Yesterday, here at dKos, Joan McCarter wrote about Mick Mulvaney's wall-for-subsidies hostage threat. Josh Marshall over at TPM, also wrote an item about the same threat. If you want an entertaining and informative take on this hostage threat, by all means read both. Both dismiss the threat as hollow, ridiculously unlikely to get anywhere.
McCarter’s and Marshall’s analysis is probably correct. The conventional wisdom generally is correct, or it would not have become the conventional wisdom. And yes, by the conventional wisdom, threatening to shut down the govt over a wall-for-subsidies threat, is a bad strategy, unlikely to work and also likely to cause Trump and the Rs collateral damage as it fails to work.
But the limitation to applying the conventional wisdom here is that this is not the conventional shut down scenario, so applying conventional wisdom must be done cautiously and with regard for the differences.

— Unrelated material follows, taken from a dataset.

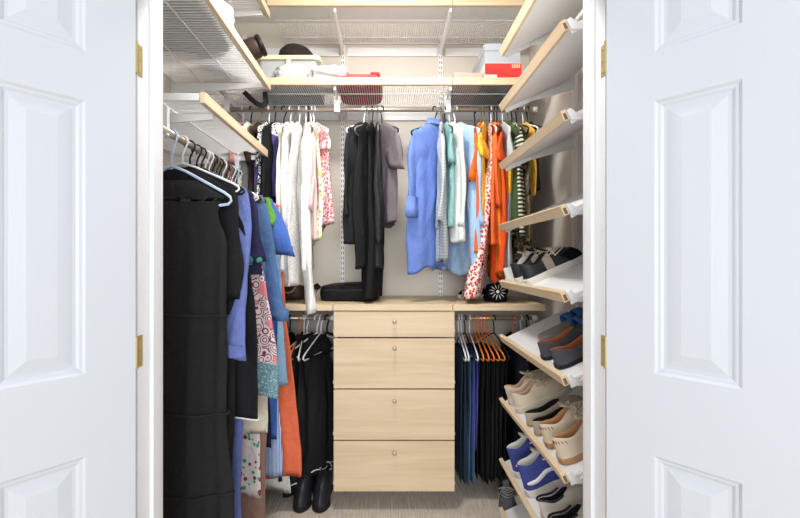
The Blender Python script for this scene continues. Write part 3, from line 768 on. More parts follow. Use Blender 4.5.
# ------------------------------------------------------------------ shoe shelves on the right
XS = 0.546
AL = radians(25)
SD0, SD1 = 1.222, 1.89
sh_h = (0.957, 0.697, 0.421, 0.132, -0.133, -0.389, -0.687, -0.973, -1.205)
names = ['topmost empty sloping shoe shelf', 'second empty sloping shoe shelf from the top', 'third empty sloping shoe shelf from the top', 'fourth empty sloping shoe shelf, above the black sneakers',
         'sloping shoe shelf carrying the black and white sneakers', 'sloping shoe shelf carrying the dark loafers', 'sloping shoe shelf carrying the beige and cream shoes',
         'sloping shoe shelf carrying the blue high-top sneakers', 'lowest sloping shoe shelf, empty, just above the floor']
SH = []
for i, h in enumerate(sh_h):
    t = thing('shoe_shelf', names[i], 'shoe shelf', (XS, 0, CAMZ+h), (0, -AL, 0), 'sloping shoe shelves')
    # local x = up the slope, y = depth, z = normal
    obj('front_lip', bbox(0, 0.018, SD0, SD1, 0.0, 0.034, 0.0015), BIRCHY, t)
    lipend = BM(); box(lipend, 0.004, 0.013, SD0-0.0012, SD0, 0.004, 0.024); obj('trim_slot', lipend, plain('dark_wood_end', rgb(120, 96, 66), 0.7), t)
    obj('board', bbox(0.018, 0.365, SD0+0.006, SD1-0.004, 0.004, 0.012, 0.001), SHELFW, t)
    for d in (SD0+0.002, SD1-0.006):
        obj('side_rail', box(BM(), 0.018, 0.362, d, d+0.004, -0.014, 0.010), WHITE, t)
    e = BM()
    P = [(0.018, 0.028), (0.03, 0.030), (0.05, -0.002), (0.075, 0.008), (0.09, -0.006), (0.05, -0.018), (0.018, -0.004)]
    loft(e, [[(x, y, z) for x, z in P] for y in (SD0-0.006, SD0+0.0)], True, True, True)
    obj('end_hook', e, WHITEP, t)
    SH.append(t)
for d in (1.22, 1.88):
    t = thing('wall_standard', f'white slotted upright on the right wall, {"nearer the door" if d < 1.5 else "at the far end of the shoe shelves"}', 'shelf upright', (XR, d, 0.02))
    obj('channel', box(BM(), -0.014, 0, -0.018, 0.018, 0, 2.6), WHITE, t)
    for h in sh_h:
        bb = BM(); zz = CAMZ + h - 0.02
        loft(bb, [[(x, y, zz+z) for x, z in ((-0.014, 0.15), (-0.22, 0.055), (-0.22, 0.045), (-0.014, 0.10))] for y in (-0.004, 0.004)], True, True, True)
        obj('bracket', bb, WHITE, t)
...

The biggest difference is one that Josh Marshall notes, that in this case it is the president, an R president, who is making the threat, taking the legislative hostage, while in all previous such games of legislative chicken, it was the legislative Rs playing chicken against a D president. Well, if the game is chicken, a unitary actor, such as the president, has a big structural advantage over players that are group actors, such as the House and Senate. The mechanics of how this would play out, if they go forward with it, is that Trump vetoes at least the funding bill that does the subsidies. The thing is, he can veto or swerve aside at the last minute entirely on his own will, without having to keep a majority behind either course of action. That inherently renders any threat he makes much more credible than anything Rs or Ds in Congress threaten. The leadership has to keep an unwieldy coalition together through a high-stakes, high pressure fight. Trump doesn’t.
And this unitary actor in the WH is unusually credible at threatening consequences that more conventional politicians would shrink from actually going through with. Trump has this combination that would indeed be a winning combination in a game of chicken, that he doesn’t care about the destructive consequences even if he believed they would actually happen, and he can convince himself that they won’t happen. It’s not even wishful thinking for him, it’s willful lack of thinking, as Josh Marshall has also written about..

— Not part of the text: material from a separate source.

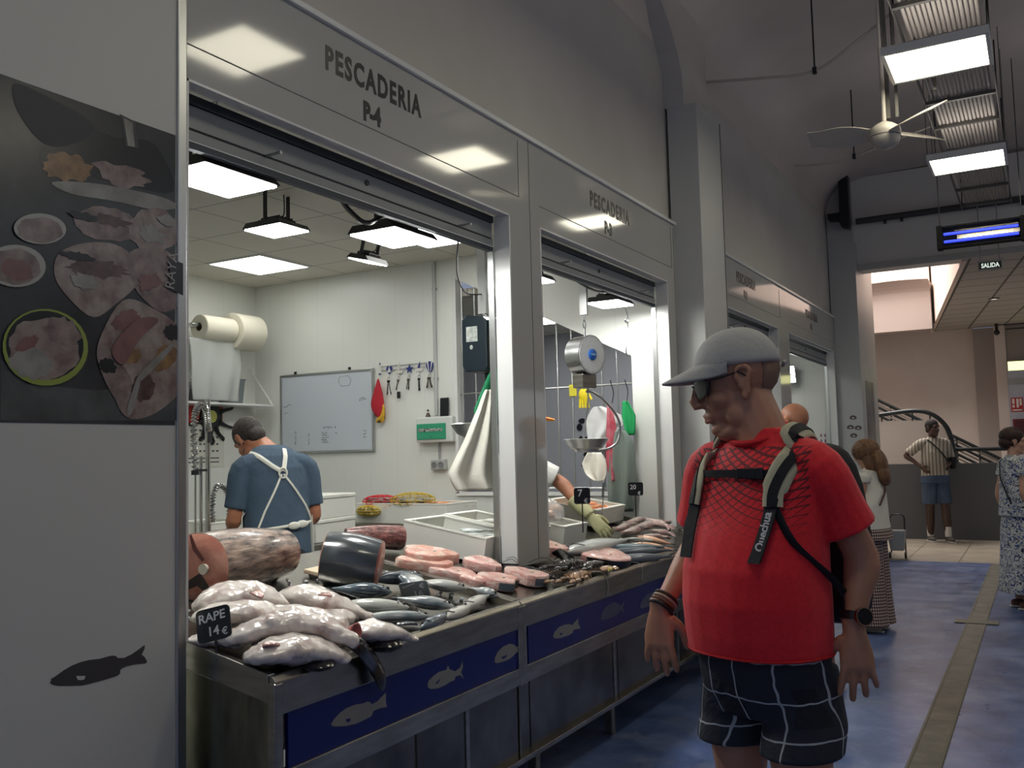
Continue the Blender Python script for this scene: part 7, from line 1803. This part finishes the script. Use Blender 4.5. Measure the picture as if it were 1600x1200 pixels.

It is true that the adversary in this game of legislative chicken will be the R leadership in Congress. The threat Trump makes, and then has to follow through on if the other side doesn’t knuckle under, is to veto at least the subsidies funding bill that the R leadership has gotten through both chambers. The R leadership is more likely to follow the conventional wisdom that shutdowns are bad politics, and will therefore more likely not do what it would have to do to get the subsidies-for-wall provision into the funding bills. At the least, this would involve changing the rules of the Senate to allow such a bill to get through on a simple majority rather than requiring 60 votes. But it’s also possible that enough moderate Rs, House and Senate, would vote against funding the wall that such a funding bill wouldn’t get a majority in one chamber or the other. This is even more likely if funding the wall is linked to threatening subsidies.
But, from Trump’s perspective, fighting this game of chicken against the R legislative leadership is a feature, not a bug. Success against that leadership will make the triumph entirely his. It will validate his presidency in a way that even solid and respectable legislative achievements gained the conventional way, working with his party’s Congressional leadership, could not. The R Congressional leadership would get all the credit for such successes, because Trump has already made it clear that he is some combination of uninterested and totally incompetent at getting things through Congress the conventional way, through negotiation and compromise.

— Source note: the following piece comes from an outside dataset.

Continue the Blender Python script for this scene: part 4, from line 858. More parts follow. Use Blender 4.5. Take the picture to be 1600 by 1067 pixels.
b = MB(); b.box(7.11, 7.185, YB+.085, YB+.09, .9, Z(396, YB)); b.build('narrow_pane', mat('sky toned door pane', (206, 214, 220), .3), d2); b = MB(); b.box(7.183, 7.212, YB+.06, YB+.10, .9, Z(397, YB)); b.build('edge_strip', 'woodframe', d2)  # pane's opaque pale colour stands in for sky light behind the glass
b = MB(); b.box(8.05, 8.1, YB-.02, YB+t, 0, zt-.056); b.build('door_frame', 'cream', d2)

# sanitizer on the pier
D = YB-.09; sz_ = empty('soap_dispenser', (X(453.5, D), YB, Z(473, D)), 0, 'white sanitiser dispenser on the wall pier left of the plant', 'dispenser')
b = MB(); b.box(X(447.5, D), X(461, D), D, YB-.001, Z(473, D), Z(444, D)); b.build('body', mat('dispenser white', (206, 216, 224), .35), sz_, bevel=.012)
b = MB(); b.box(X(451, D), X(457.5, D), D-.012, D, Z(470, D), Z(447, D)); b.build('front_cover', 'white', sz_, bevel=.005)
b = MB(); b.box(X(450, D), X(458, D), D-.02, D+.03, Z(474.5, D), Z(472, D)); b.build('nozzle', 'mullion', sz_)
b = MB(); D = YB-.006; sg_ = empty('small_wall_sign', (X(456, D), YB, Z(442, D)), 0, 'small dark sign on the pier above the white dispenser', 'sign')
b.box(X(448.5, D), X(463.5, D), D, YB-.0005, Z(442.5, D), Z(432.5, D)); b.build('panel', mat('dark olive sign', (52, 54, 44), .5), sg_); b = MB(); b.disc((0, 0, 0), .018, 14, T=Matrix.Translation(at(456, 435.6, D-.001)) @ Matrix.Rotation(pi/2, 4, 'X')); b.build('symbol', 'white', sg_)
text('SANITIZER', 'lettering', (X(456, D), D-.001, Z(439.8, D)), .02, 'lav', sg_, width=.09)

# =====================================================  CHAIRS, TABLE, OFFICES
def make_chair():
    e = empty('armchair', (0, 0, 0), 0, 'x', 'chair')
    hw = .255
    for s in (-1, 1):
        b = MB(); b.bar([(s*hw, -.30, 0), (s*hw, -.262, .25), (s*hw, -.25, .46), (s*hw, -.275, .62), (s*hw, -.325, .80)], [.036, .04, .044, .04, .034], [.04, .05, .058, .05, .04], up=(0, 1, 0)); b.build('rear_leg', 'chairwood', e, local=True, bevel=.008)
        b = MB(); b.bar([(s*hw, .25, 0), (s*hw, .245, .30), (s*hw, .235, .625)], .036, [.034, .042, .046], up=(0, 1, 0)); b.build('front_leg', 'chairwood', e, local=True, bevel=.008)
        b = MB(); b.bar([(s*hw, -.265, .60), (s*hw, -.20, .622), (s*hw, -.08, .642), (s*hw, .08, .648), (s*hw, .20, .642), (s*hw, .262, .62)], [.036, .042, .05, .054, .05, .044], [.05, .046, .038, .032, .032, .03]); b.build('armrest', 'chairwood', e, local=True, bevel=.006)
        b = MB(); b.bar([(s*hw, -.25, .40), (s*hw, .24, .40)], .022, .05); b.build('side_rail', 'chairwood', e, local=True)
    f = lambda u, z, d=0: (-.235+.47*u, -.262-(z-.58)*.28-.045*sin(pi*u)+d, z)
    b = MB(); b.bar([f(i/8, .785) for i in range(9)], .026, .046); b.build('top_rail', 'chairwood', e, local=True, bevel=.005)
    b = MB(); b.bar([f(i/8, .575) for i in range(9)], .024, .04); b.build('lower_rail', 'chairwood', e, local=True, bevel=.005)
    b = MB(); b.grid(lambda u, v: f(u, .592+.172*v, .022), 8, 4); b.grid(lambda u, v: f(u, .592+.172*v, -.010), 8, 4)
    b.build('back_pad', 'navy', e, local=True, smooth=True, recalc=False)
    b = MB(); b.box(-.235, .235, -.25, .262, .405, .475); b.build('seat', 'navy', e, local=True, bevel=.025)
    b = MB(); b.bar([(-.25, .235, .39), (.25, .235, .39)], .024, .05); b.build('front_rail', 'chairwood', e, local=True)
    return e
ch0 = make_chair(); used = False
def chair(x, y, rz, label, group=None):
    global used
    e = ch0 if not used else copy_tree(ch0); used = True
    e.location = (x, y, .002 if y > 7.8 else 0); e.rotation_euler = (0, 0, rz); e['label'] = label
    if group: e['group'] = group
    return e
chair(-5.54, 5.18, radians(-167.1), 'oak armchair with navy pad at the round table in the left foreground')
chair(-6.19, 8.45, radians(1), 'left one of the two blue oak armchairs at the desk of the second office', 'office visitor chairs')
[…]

Take that thought as the strongest reason for Trump to go through with this game of chicken, that he will never have any success doing things the conventional way. He’s unsuited to that method, and so obviously unsuited that he will get none of the credit even for what pathetically small success he might achieve by playing the conventional game. And Trump has to succeed bigly, not in some small way, not like Obama who struggled mightily for years to barely manage to get Romneycare through. Trump was not elected to get small incremental changes in public policy through. His whole political identity is that refuses to play along with the conventional constraints that keep America from its former greatness. He will make the bold plays that will outrage and dismay conventional politicians, of both parties, and thus achieve the great things that both parties now leave unaccomplished through PC timidity. If he fails to deliver big decisive wins by upending conventional politics, then he will be a failure. If he fails after cravenly abandoning his promise to be bold and different, turning instead to conventional politics, then he will be an abject failure, a laughingstock, someone who isn’t even any good at the conventional politics he once scorned as beneath him.
If Trump had a work ethic and some basic competence and self-insight, this is what he would do, take up legislative chicken and crush his enemies, chiefly the R Congressional leadership. This is the only way he wins. Fortunately for all of us, he doesn’t seem to have much work ethic, or to be taking guidance from some eminence grise who could effectively pursue this game of legislative chicken. That’s all we have at this point, the hope that these people are just purposeless idiots, that none of them – at least none of them who can get Trump to play his role in their schemes -- has any real vision or drive. This is probably not a vain hope, but hope really isn’t a plan.